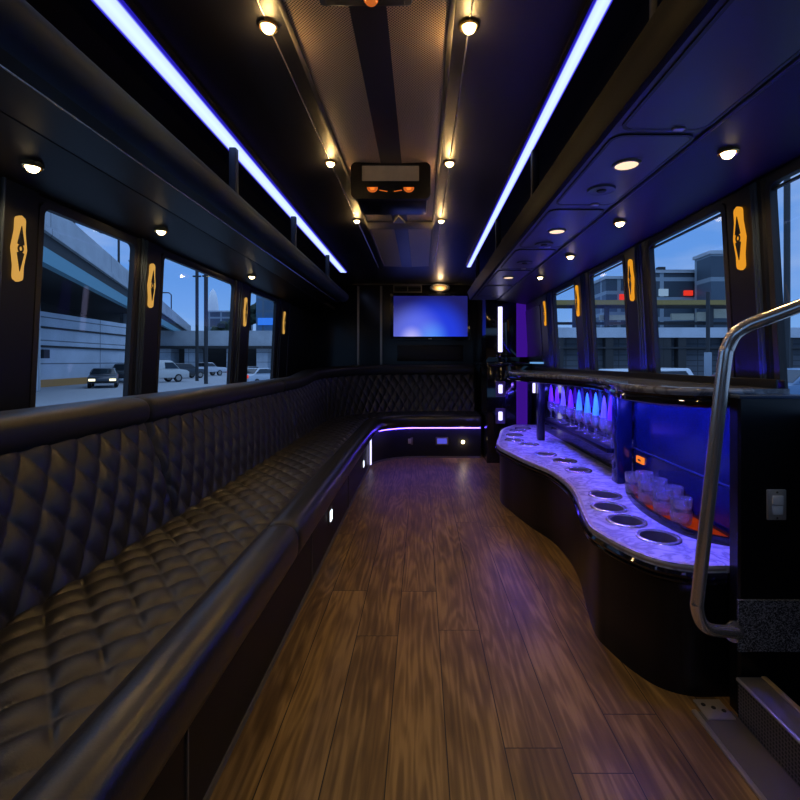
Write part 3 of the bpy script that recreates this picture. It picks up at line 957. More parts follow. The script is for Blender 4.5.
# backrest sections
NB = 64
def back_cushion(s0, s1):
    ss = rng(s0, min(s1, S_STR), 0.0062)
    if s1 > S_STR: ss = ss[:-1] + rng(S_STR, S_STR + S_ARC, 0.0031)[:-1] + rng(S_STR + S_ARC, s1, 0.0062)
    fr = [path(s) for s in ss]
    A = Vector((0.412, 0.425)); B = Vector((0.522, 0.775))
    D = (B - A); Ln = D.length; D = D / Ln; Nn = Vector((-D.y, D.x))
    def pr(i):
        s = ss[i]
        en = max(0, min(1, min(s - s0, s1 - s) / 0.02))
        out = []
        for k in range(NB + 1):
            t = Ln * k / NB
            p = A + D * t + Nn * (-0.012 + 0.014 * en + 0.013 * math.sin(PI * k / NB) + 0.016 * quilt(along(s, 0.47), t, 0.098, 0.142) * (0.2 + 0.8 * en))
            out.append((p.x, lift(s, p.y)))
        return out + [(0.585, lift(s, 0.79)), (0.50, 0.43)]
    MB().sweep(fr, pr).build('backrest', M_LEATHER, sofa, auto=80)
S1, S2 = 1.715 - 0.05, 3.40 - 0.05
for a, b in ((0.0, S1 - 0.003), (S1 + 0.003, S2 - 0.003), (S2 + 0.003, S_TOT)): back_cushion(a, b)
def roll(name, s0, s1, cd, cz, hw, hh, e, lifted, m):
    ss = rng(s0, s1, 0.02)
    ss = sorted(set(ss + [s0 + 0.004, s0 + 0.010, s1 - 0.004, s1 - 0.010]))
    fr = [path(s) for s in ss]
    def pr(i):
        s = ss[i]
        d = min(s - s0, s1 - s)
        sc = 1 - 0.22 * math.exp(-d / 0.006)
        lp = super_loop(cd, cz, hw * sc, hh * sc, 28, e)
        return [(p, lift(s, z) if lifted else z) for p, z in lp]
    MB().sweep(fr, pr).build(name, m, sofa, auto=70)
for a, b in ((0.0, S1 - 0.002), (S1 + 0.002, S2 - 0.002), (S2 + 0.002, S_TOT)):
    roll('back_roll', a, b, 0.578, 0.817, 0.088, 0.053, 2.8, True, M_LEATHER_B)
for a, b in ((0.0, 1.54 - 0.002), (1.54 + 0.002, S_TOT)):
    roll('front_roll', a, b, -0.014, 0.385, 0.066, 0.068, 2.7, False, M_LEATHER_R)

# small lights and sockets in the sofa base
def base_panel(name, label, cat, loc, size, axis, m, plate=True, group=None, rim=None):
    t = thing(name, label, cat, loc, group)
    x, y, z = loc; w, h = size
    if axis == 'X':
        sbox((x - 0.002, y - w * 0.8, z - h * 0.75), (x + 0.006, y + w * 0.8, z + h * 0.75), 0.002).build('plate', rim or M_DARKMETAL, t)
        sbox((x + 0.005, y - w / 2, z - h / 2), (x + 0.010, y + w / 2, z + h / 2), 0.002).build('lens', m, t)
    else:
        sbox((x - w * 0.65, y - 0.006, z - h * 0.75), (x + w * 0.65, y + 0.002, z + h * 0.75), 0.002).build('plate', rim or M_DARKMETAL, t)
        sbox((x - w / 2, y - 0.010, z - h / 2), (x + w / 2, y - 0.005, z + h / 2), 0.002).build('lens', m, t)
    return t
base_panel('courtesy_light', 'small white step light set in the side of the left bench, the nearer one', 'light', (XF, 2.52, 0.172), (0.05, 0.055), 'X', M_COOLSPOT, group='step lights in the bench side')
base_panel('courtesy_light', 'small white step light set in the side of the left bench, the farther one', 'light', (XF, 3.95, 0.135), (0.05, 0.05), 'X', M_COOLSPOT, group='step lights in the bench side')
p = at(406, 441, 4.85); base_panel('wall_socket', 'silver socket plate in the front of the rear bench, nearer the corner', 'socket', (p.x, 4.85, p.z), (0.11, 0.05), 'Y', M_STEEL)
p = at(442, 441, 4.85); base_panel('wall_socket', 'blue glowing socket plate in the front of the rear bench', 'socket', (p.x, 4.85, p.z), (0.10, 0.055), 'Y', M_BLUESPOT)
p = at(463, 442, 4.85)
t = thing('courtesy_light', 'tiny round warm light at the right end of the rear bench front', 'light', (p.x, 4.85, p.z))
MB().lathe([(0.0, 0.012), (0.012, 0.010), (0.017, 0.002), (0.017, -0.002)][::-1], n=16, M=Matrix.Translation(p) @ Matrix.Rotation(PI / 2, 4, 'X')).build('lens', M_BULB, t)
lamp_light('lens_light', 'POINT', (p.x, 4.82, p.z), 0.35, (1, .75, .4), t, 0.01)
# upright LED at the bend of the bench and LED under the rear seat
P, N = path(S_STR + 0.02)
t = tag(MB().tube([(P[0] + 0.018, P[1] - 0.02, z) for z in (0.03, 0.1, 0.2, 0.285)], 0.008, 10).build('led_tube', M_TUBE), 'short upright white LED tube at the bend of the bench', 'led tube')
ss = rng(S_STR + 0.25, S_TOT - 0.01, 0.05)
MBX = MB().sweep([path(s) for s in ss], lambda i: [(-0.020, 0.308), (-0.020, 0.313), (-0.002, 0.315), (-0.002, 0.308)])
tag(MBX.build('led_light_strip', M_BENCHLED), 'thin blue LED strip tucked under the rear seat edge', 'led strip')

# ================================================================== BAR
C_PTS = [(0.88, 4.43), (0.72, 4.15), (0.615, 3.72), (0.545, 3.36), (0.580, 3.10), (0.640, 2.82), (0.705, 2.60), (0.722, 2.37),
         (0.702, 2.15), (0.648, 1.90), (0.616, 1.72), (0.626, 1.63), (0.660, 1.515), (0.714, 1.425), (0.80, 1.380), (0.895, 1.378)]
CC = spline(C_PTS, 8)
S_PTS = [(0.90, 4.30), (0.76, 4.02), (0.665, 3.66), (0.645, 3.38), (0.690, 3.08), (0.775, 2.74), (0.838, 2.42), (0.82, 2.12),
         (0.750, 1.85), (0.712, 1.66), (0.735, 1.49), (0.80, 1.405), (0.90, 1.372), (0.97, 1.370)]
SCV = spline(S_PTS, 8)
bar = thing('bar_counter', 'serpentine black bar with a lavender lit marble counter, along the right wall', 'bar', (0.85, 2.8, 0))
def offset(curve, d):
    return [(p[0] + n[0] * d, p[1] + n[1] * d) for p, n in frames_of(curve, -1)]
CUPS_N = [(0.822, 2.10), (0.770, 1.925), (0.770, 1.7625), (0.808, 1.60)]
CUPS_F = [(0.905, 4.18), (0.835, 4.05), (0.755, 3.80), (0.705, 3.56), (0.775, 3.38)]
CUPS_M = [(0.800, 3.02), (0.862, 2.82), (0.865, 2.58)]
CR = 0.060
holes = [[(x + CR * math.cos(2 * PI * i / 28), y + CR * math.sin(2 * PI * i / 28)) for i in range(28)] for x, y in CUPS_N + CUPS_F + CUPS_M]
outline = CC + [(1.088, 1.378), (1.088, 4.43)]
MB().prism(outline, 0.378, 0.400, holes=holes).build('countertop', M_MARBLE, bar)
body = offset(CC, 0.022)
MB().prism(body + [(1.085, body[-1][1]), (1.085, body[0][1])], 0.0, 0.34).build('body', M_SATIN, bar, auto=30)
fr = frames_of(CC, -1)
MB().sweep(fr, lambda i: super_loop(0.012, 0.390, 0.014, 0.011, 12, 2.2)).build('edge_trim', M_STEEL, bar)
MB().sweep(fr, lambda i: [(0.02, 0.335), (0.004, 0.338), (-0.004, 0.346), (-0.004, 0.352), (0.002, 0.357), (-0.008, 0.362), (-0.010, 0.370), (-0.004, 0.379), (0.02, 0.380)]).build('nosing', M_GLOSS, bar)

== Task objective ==
Reproduce every line precisely as given, omitting all pictures.

== Answer below ==
Write part 3 of the bpy script that recreates this picture. It picks up at line 957. More parts follow. The script is for Blender 4.5.
# backrest sections
NB = 64
def back_cushion(s0, s1):
    ss = rng(s0, min(s1, S_STR), 0.0062)
    if s1 > S_STR: ss = ss[:-1] + rng(S_STR, S_STR + S_ARC, 0.0031)[:-1] + rng(S_STR + S_ARC, s1, 0.0062)
    fr = [path(s) for s in ss]
    A = Vector((0.412, 0.425)); B = Vector((0.522, 0.775))
    D = (B - A); Ln = D.length; D = D / Ln; Nn = Vector((-D.y, D.x))
    def pr(i):
        s = ss[i]
        en = max(0, min(1, min(s - s0, s1 - s) / 0.02))
        out = []
        for k in range(NB + 1):
            t = Ln * k / NB
            p = A + D * t + Nn * (-0.012 + 0.014 * en + 0.013 * math.sin(PI * k / NB) + 0.016 * quilt(along(s, 0.47), t, 0.098, 0.142) * (0.2 + 0.8 * en))
            out.append((p.x, lift(s, p.y)))
        return out + [(0.585, lift(s, 0.79)), (0.50, 0.43)]
    MB().sweep(fr, pr).build('backrest', M_LEATHER, sofa, auto=80)
S1, S2 = 1.715 - 0.05, 3.40 - 0.05
for a, b in ((0.0, S1 - 0.003), (S1 + 0.003, S2 - 0.003), (S2 + 0.003, S_TOT)): back_cushion(a, b)
def roll(name, s0, s1, cd, cz, hw, hh, e, lifted, m):
    ss = rng(s0, s1, 0.02)
    ss = sorted(set(ss + [s0 + 0.004, s0 + 0.010, s1 - 0.004, s1 - 0.010]))
    fr = [path(s) for s in ss]
    def pr(i):
        s = ss[i]
        d = min(s - s0, s1 - s)
        sc = 1 - 0.22 * math.exp(-d / 0.006)
        lp = super_loop(cd, cz, hw * sc, hh * sc, 28, e)
        return [(p, lift(s, z) if lifted else z) for p, z in lp]
    MB().sweep(fr, pr).build(name, m, sofa, auto=70)
for a, b in ((0.0, S1 - 0.002), (S1 + 0.002, S2 - 0.002), (S2 + 0.002, S_TOT)):
    roll('back_roll', a, b, 0.578, 0.817, 0.088, 0.053, 2.8, True, M_LEATHER_B)
for a, b in ((0.0, 1.54 - 0.002), (1.54 + 0.002, S_TOT)):
    roll('front_roll', a, b, -0.014, 0.385, 0.066, 0.068, 2.7, False, M_LEATHER_R)

# small lights and sockets in the sofa base
def base_panel(name, label, cat, loc, size, axis, m, plate=True, group=None, rim=None):
    t = thing(name, label, cat, loc, group)
    x, y, z = loc; w, h = size
    if axis == 'X':
        sbox((x - 0.002, y - w * 0.8, z - h * 0.75), (x + 0.006, y + w * 0.8, z + h * 0.75), 0.002).build('plate', rim or M_DARKMETAL, t)
        sbox((x + 0.005, y - w / 2, z - h / 2), (x + 0.010, y + w / 2, z + h / 2), 0.002).build('lens', m, t)
    else:
        sbox((x - w * 0.65, y - 0.006, z - h * 0.75), (x + w * 0.65, y + 0.002, z + h * 0.75), 0.002).build('plate', rim or M_DARKMETAL, t)
        sbox((x - w / 2, y - 0.010, z - h / 2), (x + w / 2, y - 0.005, z + h / 2), 0.002).build('lens', m, t)
    return t
base_panel('courtesy_light', 'small white step light set in the side of the left bench, the nearer one', 'light', (XF, 2.52, 0.172), (0.05, 0.055), 'X', M_COOLSPOT, group='step lights in the bench side')
base_panel('courtesy_light', 'small white step light set in the side of the left bench, the farther one', 'light', (XF, 3.95, 0.135), (0.05, 0.05), 'X', M_COOLSPOT, group='step lights in the bench side')
p = at(406, 441, 4.85); base_panel('wall_socket', 'silver socket plate in the front of the rear bench, nearer the corner', 'socket', (p.x, 4.85, p.z), (0.11, 0.05), 'Y', M_STEEL)
p = at(442, 441, 4.85); base_panel('wall_socket', 'blue glowing socket plate in the front of the rear bench', 'socket', (p.x, 4.85, p.z), (0.10, 0.055), 'Y', M_BLUESPOT)
p = at(463, 442, 4.85)
t = thing('courtesy_light', 'tiny round warm light at the right end of the rear bench front', 'light', (p.x, 4.85, p.z))
MB().lathe([(0.0, 0.012), (0.012, 0.010), (0.017, 0.002), (0.017, -0.002)][::-1], n=16, M=Matrix.Translation(p) @ Matrix.Rotation(PI / 2, 4, 'X')).build('lens', M_BULB, t)
lamp_light('lens_light', 'POINT', (p.x, 4.82, p.z), 0.35, (1, .75, .4), t, 0.01)
# upright LED at the bend of the bench and LED under the rear seat
P, N = path(S_STR + 0.02)
t = tag(MB().tube([(P[0] + 0.018, P[1] - 0.02, z) for z in (0.03, 0.1, 0.2, 0.285)], 0.008, 10).build('led_tube', M_TUBE), 'short upright white LED tube at the bend of the bench', 'led tube')
ss = rng(S_STR + 0.25, S_TOT - 0.01, 0.05)
MBX = MB().sweep([path(s) for s in ss], lambda i: [(-0.020, 0.308), (-0.020, 0.313), (-0.002, 0.315), (-0.002, 0.308)])
tag(MBX.build('led_light_strip', M_BENCHLED), 'thin blue LED strip tucked under the rear seat edge', 'led strip')

# ================================================================== BAR
C_PTS = [(0.88, 4.43), (0.72, 4.15), (0.615, 3.72), (0.545, 3.36), (0.580, 3.10), (0.640, 2.82), (0.705, 2.60), (0.722, 2.37),
         (0.702, 2.15), (0.648, 1.90), (0.616, 1.72), (0.626, 1.63), (0.660, 1.515), (0.714, 1.425), (0.80, 1.380), (0.895, 1.378)]
CC = spline(C_PTS, 8)
S_PTS = [(0.90, 4.30), (0.76, 4.02), (0.665, 3.66), (0.645, 3.38), (0.690, 3.08), (0.775, 2.74), (0.838, 2.42), (0.82, 2.12),
         (0.750, 1.85), (0.712, 1.66), (0.735, 1.49), (0.80, 1.405), (0.90, 1.372), (0.97, 1.370)]
SCV = spline(S_PTS, 8)
bar = thing('bar_counter', 'serpentine black bar with a lavender lit marble counter, along the right wall', 'bar', (0.85, 2.8, 0))
def offset(curve, d):
    return [(p[0] + n[0] * d, p[1] + n[1] * d) for p, n in frames_of(curve, -1)]
CUPS_N = [(0.822, 2.10), (0.770, 1.925), (0.770, 1.7625), (0.808, 1.60)]
CUPS_F = [(0.905, 4.18), (0.835, 4.05), (0.755, 3.80), (0.705, 3.56), (0.775, 3.38)]
CUPS_M = [(0.800, 3.02), (0.862, 2.82), (0.865, 2.58)]
CR = 0.060
holes = [[(x + CR * math.cos(2 * PI * i / 28), y + CR * math.sin(2 * PI * i / 28)) for i in range(28)] for x, y in CUPS_N + CUPS_F + CUPS_M]
outline = CC + [(1.088, 1.378), (1.088, 4.43)]
MB().prism(outline, 0.378, 0.400, holes=holes).build('countertop', M_MARBLE, bar)
body = offset(CC, 0.022)
MB().prism(body + [(1.085, body[-1][1]), (1.085, body[0][1])], 0.0, 0.34).build('body', M_SATIN, bar, auto=30)
fr = frames_of(CC, -1)
MB().sweep(fr, lambda i: super_loop(0.012, 0.390, 0.014, 0.011, 12, 2.2)).build('edge_trim', M_STEEL, bar)
MB().sweep(fr, lambda i: [(0.02, 0.335), (0.004, 0.338), (-0.004, 0.346), (-0.004, 0.352), (0.002, 0.357), (-0.008, 0.362), (-0.010, 0.370), (-0.004, 0.379), (0.02, 0.380)]).build('nosing', M_GLOSS, bar)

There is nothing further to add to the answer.